Good stuff, Kathryn. I became aware of the awful state of school food 12 years ago. I was stunned to see candy bars, potato chips, cokes available in machines in the cafeteria. And the food... well, no wonder the kids ate the candy instead. Thankfully parents are mobilizing to get the crap out, and some good food in. I have been excited by the role our First Lady has taken to draw attention to decent nutrition.

Wanda said...

Oh, honey...don't get me started on the food. It is a national crisis in my opinion. The conventional agriculture has taken nutrition right out of the food...the processing...the microwaves....

Research shows that removing the junk food and putting fruits and vegies in the vending machines reduces school violence, too. What more do we need to know?

graceonline said...

Hayden, yes the First Lady has made a start. I only wish she had been up to bearing flack from conventional food companies (After the flack she took from Big Ag over installing an organic garden, who can blame her, though?), and used the weight of her popularity and office to encourage them to stop marketing unhealthy eating habits to our children.

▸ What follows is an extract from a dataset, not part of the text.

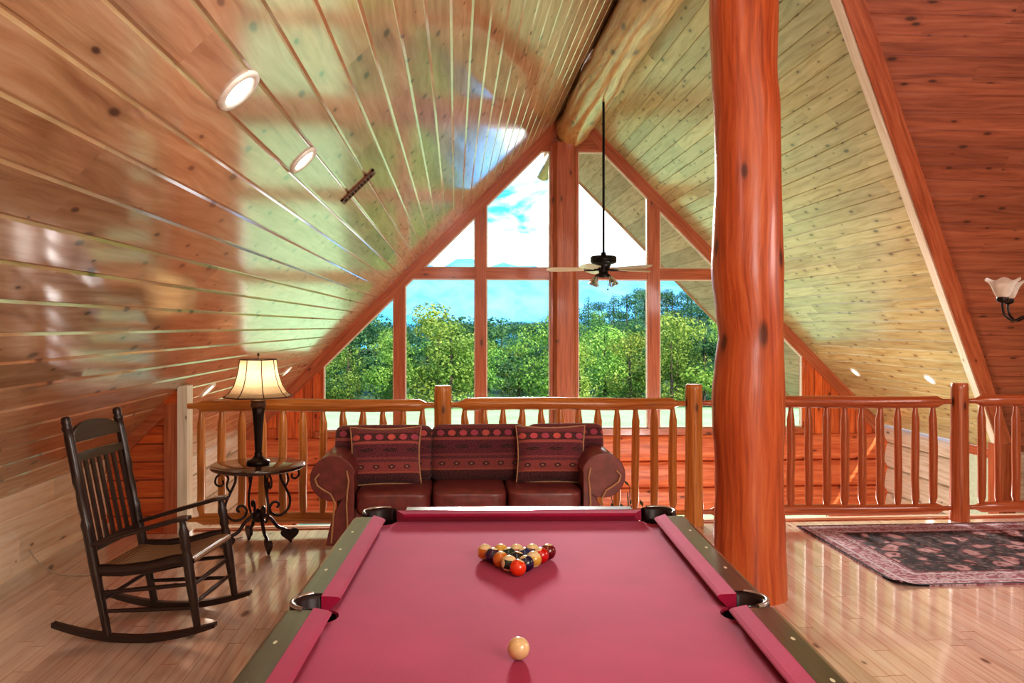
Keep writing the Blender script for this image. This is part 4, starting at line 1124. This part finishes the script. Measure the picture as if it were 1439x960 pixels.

Wanda, what more do we need to know? How to support the parents who are trying so hard to get nutritious food into the schools. That's probably the first. What bills are pending in Congress to address this issue would be second.

I'll keep writing, researching and linking. A lot of what we need to know can be found at The Lunch Box, which I've highlighted in the post. Though their web site is in beta, they're adding to it all the time, and there is already more information than I've been able to digest to date.